If you find yourself appointed as executor in a will it can mean having time-consuming duties that are often complicated to manage and it can take as long as a year to complete the process. Since an executor is legally responsible for the administration of the estate, it is very important things are done right and in accordance with the law and the terms of the will. The executor will be held responsible for the things they do and the things they fail to do with regard to the estate.

Because of the responsibilities imposed on the executor for administrative duties as well as tax and legal requirements, it can be a very daunting task. The responsibilities of the executor will continue throughout the entire duration of the process and can even be extended into managing an ongoing Trust.

Duties of an Executor

1. Legal Responsibilities

This will usually require going to court and applying to get a Grant of Representation which confirms you have the authority to administer the estate. When it is done in the will it is called the Grant of Probate. When there is no will in place then it’s called Letters of Administration. You’ll also have the responsibility of managing any legitimate claims against the Estate.

2. Tax Responsibilities

You will have to have the IHT return prepared and arrange to pay any inheritance tax the estate owes. It will also be necessary to complete capital gains and income tax returns and pay any amount that is outstanding.

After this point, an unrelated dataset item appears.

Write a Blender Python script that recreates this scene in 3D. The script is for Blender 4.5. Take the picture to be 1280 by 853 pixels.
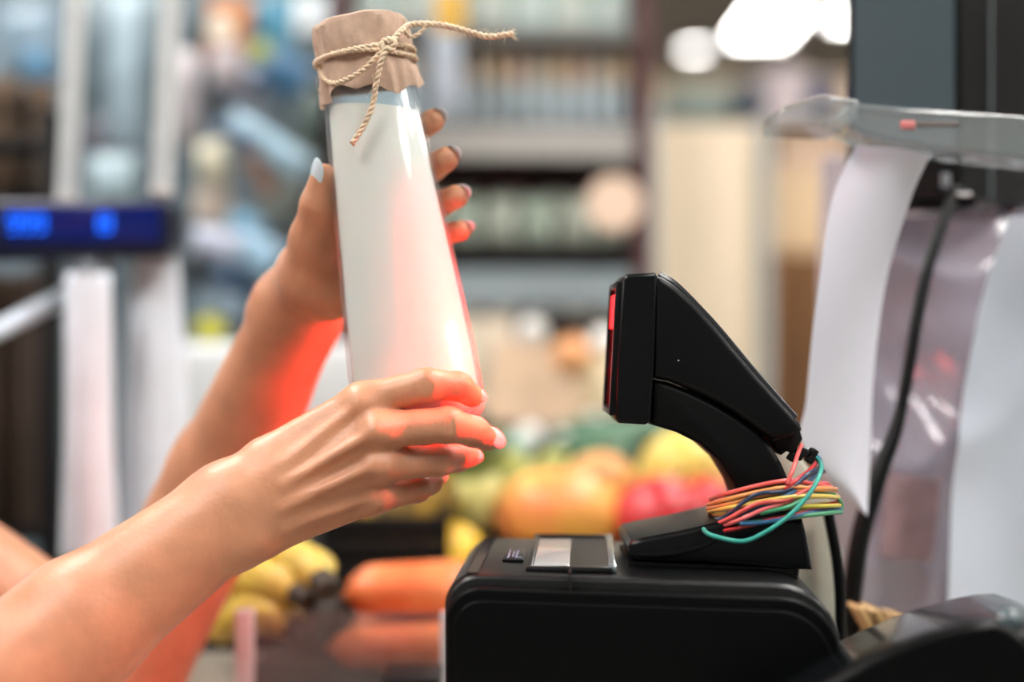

3. Responsibilities For Administering the Estate

You need to handle the correspondence and notifications of parties involved in cashing or transferring the deceased assets and using those funds to pay debts or liabilities owed by the estate. You’ll also need to search for missing assets and appropriately distributing estate accounts to any relevant parties. You will also be responsible for distributing any remaining assets and money to the beneficiaries.

If you find that you have been chosen for this responsibility and it feels overwhelming to you then you’ll be glad to know that it might be possible for us to take over the responsibilities of executor for you. We have highly trained Probate Specialists that work together with our Probate Solicitors and attorneys to undertake the probate process, and we have an advisory team that can offer some free initial advice and give you some help understanding your executor duties and responsibilities.

Responsibilities of a Personal Representative Explained

Any laws that result from a breach of duty, even when it was an honest mistake, can make the personal representative financially liable for any losses incurred. This can be from liabilities or debts that were not appropriately paid. It can come from a failure to pay capital gains, income tax, or inheritance tax. This breach can be caused by a failure to appropriately distribute funds to those who have a legitimate claim against the estate. It can also be caused by a failure to appropriately distribute funds to beneficiaries even if it’s someone that you didn’t know about.

If there are any family members or dependents that are disappointed by the handling of the executor they can file a claim against them up to six months after the Grant of Representation has been issued. Creditors have as much as 12 years after a person dies to file claims against the executor for failure to pay a debt. For this reason, you may want to get appropriate help with this responsibility.